Rita Brock, a research
associate at Harvard Divinity School and Rebecca Ann
Parker, president of Starr King School for Ministry,
would agree. They have co-written an interesting study
of suffering and its role in the Christian faith
entitled, Proverbs of Ashes. They argue
that many Christian women have remained in abusive
situations because they have been taught that suffering
is necessary for spiritual deepening. They charge that
the theological assertion that God required the death of
Jesus to save the world sanctions violence and
encourages individuals to accept suffering passively.
They charge that
Christianity cannot promise healing for victims of
intimate violence as long as its central image is a
divine parent who requires the death of his child.
“[Brock
and Parker] make an eloquent argument using their own
life stories as well as stories of other women whose
faith has caused them harm. The book opens with the
story of Anola - a woman who stayed with a husband who
beat her in order to keep her family together. A very
religious woman, Anola thought a good woman should be
willing to accept personal pain, and keep the good of
family unity as her highest value. She would say, ‘Your
life is only valuable if it’s given away’ and ‘This is
my cross to bear,’ Jesus didn’t turn away from his cup
of suffering when God asked him to drink it." When this
woman died at the hands of her husband, Parker felt she
was a victim of her own misguided theology that innocent
suffering could be redemptive.
Although
Brock and Parker reject the traditional idea of
atonement, - they accept the teachings of Jesus, but not
the passive suffering he modeled on the cross. They do
not let go of their faith, their God or their search for
what saves. Out of their own struggles they come to
assert that we are saved by
"diverse supportive communities of loving persons, in
whose presence we experience God."
Are you wondering where we UU's fit in with all this? I
had to smile when I looked at the headline of our weekly
write-up in the Middleboro Gazette this week. It said,
"Unitarians Search for Salvation."
I can imagine that some of our neighbors might have read
that and thought, "Well, it's about time they came
around." But if they had read further they would have
come across a reference to Crossan's accusation that the
doctrine of Atonement was an unfortunate idea, and then
they would have likely decided that we are still
hopeless.
And by
traditional Christian standards, perhaps many of us are.

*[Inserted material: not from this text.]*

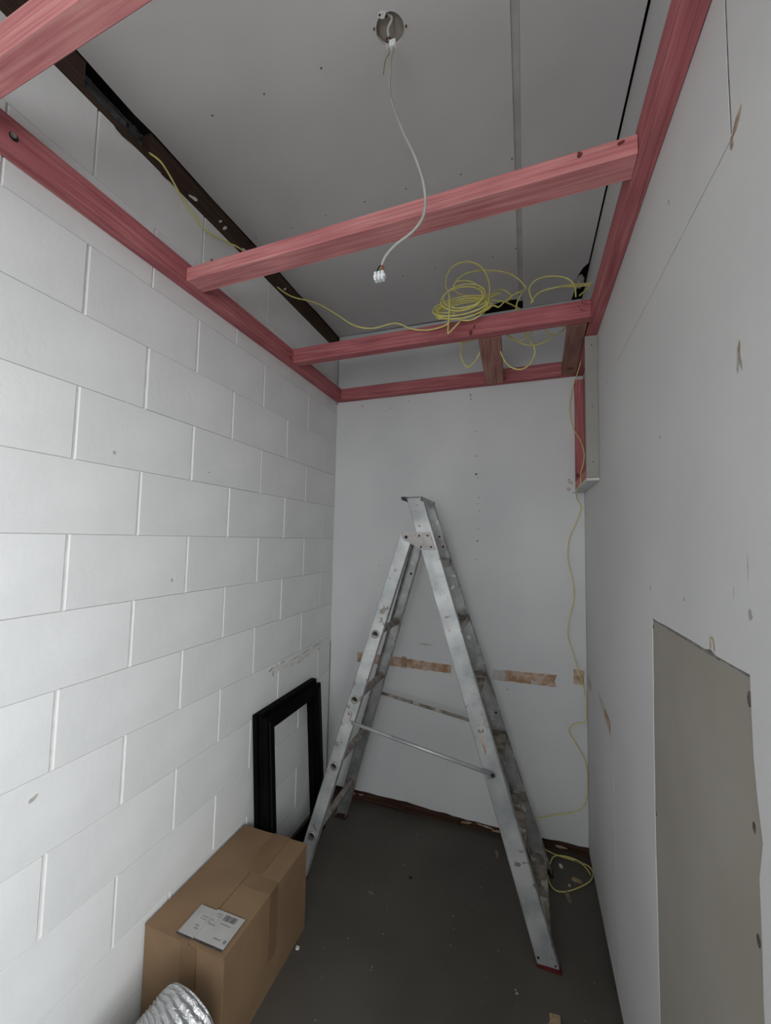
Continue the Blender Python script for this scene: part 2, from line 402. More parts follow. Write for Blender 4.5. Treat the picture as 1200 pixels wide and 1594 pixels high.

Most of us reject doctrinal arguments out of hand. But
that does not mean we do not seek salvation. The
headline was accurate I think. We UU's do not believe
people are born into a state of sin from which they must
be saved. Since we believe in neither original sin nor
hell, we do not feel a need to be saved in that sense. I
think it is fair to say that we do believe we should be
judged by how well we live our lives and serve others,
not in what a redeemer will do for us. I think it is
safe to say, too, that no one can redeem another by the
shedding of innocent blood. We certainly respect
religious and spiritual leaders such as Jesus, Moses and
Buddha for what they can teach us about living, but not
as redeemers in the traditional sense.
So what
would the meaning of salvation be for a UU? Many
Unitarian Universalists use the word salvation and
wholeness interchangeably. For ancient peoples salvation
meant having a God that was strong enough to give you
the power - and this could be military - to defeat your
enemy. Salvation later came to be understood as being
freed from one's sins through the suffering of Jesus on
the cross. What does salvation as wholeness mean?

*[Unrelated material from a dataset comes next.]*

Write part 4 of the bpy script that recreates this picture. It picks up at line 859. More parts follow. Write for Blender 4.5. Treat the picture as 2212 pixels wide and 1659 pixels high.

There is not one answer, but I have a few thoughts that
touch upon an answer. One part is that we are not saved
from without but from within. We approach wholeness by
entering into responsibility for ourselves just as that
little boy did in our children's story this morning. He
listened to that still, small, voice of conscience
within and took responsibility for what he did wrong -
he admitted to himself that he lied, confessed and vowed
to tell the truth. He was thinking about how to be a
good person - and trying to practice it. This is one
step towards wholeness. Another thought comes from the
song that Ed sang for us this morning, "Watch With Me".

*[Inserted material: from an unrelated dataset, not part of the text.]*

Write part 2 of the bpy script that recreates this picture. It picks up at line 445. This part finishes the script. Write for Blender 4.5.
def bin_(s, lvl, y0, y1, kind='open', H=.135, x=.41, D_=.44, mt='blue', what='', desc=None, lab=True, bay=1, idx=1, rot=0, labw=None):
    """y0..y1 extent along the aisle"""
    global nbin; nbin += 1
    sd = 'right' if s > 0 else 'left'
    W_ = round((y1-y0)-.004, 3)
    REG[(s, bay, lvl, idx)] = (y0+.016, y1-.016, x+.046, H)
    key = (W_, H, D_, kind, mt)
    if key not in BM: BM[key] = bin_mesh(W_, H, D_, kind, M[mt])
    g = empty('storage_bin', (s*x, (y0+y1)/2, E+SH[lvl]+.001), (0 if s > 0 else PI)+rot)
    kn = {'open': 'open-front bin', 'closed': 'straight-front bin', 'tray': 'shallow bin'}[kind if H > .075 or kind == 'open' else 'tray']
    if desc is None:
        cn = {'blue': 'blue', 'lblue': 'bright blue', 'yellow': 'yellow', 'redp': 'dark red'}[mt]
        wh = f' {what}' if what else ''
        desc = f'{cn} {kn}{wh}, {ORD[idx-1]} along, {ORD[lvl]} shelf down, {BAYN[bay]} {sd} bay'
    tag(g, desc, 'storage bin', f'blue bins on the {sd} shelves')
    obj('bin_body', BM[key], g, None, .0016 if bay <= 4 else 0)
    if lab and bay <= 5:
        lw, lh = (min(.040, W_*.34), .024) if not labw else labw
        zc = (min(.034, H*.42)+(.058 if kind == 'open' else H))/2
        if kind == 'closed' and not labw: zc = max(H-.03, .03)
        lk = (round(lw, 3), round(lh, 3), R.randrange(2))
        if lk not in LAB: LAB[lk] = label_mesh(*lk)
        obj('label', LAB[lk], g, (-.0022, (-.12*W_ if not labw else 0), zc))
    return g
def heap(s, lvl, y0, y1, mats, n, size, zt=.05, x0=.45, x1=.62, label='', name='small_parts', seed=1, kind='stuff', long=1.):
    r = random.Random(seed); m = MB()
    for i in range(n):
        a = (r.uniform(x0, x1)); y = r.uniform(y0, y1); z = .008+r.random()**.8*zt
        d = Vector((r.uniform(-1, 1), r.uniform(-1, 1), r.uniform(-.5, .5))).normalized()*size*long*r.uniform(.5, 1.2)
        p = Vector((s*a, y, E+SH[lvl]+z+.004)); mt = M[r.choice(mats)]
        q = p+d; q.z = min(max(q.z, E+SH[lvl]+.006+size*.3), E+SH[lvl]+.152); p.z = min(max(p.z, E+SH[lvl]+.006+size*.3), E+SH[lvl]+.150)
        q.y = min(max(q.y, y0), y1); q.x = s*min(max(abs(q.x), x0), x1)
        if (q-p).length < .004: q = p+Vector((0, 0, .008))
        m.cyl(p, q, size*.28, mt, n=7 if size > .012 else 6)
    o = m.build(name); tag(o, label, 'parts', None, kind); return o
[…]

The lyrics describe Jesus, lonely, afraid of what was to
come, enduring a dark night of the soul. Jesus asks his
companions to stay with him for an hour as he prays.
They try to "watch with him" as he requests, and they
mean well, but they cannot do it. They fall asleep.
I don't know
that we need to assume that his companions were
literally asleep so much as that they were spiritually
asleep, unconscious to the great suffering of their
companion, or unwilling to face it. Wholeness means
being emotionally awake to what is going on around us -
to our joy and our pain. Salvation comes from
supporting one another as Parker and Brock say, in
diverse, supportive communities. If we can stay awake -
here we will glimpse God, as they suggest.
Since this
is Holy Week for Christians I don't want to be
interpreted as being disrespectful toward the notion
that Jesus is a saving presence in history. Unitarians
tend to express their search for salvation more as a
search for wholeness. Can the life and teachings of
Jesus offer a means of continued growth toward
wholeness? Absolutely. And so can the teachings of
Moses, Buddha and Mohammed.
These are
dark and troubled times - times that call for us to
listen to that still, small voice within. Some today
still seek salvation from without in the form of
military might. Others seek it by emulating the life
and teachings of a given religious leader - still others
through a variety of spiritual practices such as
meditation or in seeking to be in harmony with the
earth. But if salvation is to be understood as wholeness
- as a union with all that is, then it cannot be
achieved in isolation. We need one another in spite of
our differences and disagreements, no matter how
impossible that may seem. Perhaps this ultimately
explains Jesus' refusal to lash out violently at those
who would do him harm. And on that dark night in the
garden at Gethsemane he needed his companions and asked
them to be with him.
Although our
lives are spent in a search for wholeness, the word
implies a completion that is only possible for fleeting
moments in a world in which change is the essential
condition. The search itself is our own to pursue. As we
seek it serves us well to remember the messages that
come to us out of the life of Jesus. Go in peace.